Muni de ces pièces très sulfureuses qui vont de l’appui à Bo Xilai, insupportable pour le Parti, à la suspicion de meurtre en passant par la tentation d’un coup de force, à quoi s’ajoutent une série de corruptions et de népotismes à la tête de CNPC et au Sichuan, Xi Jinping n’a pas eu de mal à convaincre le Bureau politique de s’attaquer à Zhou. Après les premières réactions des internautes qui reprenaient la vieille expression populaire « du tigre » à qui on avait « arraché les dents », 拔光了老虎的牙齿 , les derniers commentaires vont plus loin et se demandent si « le tigre ne sera pas dépecé ». La rumeur court en effet que Zhou subirait comme Bo Xilai la même humiliation d’un procès public.

Nouvel ébranlement du Parti. Une obligation de sanctions lourdes.

Ces péripéties provoquent de sévères ébranlements du fonctionnement habituel très opaque du parti confronté aux défis de sa modernisation politique économique et sociale. Après l’affaire Bo Xilai à laquelle il est connectée par la connivence entre Bo et Zhou, le choc de l’assignation à résidence de l’ancien n°9 du Parti rappelle que le paysage politique chinois reste assombri par un arrière plan mafieux et criminel construit par des cadres qui s’estiment au-dessus des lois.

Au moment où l’on parle beaucoup de modernisation liée au rêve chinois, ressurgissent du néant des histoires que les protagonistes auraient aimé oublier, mais qui jettent une lumière crue sur leur personnalité réelle et troublent gravement l’image du Parti. La nouvelle classe moyenne adepte d’internet et des réseaux sociaux qui observe et juge, est d’autant moins portée à la patience qu’elle a le sentiment que les sacro-saints secrets d’État qui verrouillent l’information ne sont en fait que des expédients pour dissimuler les ribauderies et les forfaitures des puissants.

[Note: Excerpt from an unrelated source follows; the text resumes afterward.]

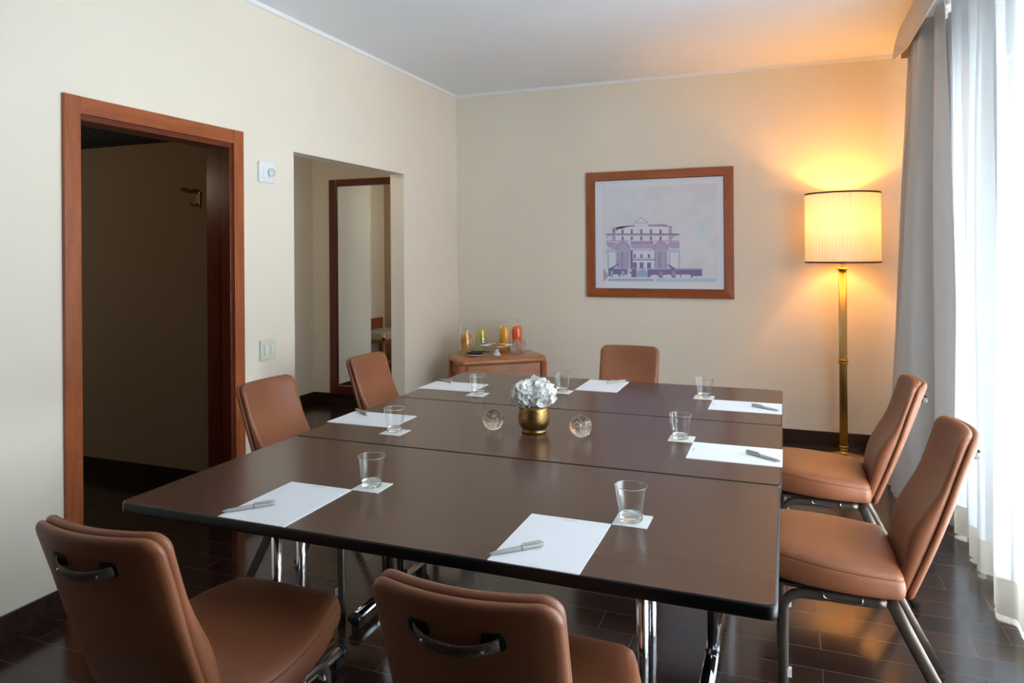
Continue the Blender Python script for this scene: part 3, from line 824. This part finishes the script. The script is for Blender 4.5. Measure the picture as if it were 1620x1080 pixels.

Héritier d’une culture politique d’expédients, opaque et au-dessus des lois qui contredit et insulte la devise maoïste d’un Parti « au service du peuple », Zhou pourrait être lourdement sanctionné par une machine politique pressée de redorer l’image qu’elle donne d’elle-même. Pour l’heure cependant, quatre jours après la nouvelle diffusée par Reuter, les médias officiels du Régime gardent le silence sur l’affaire.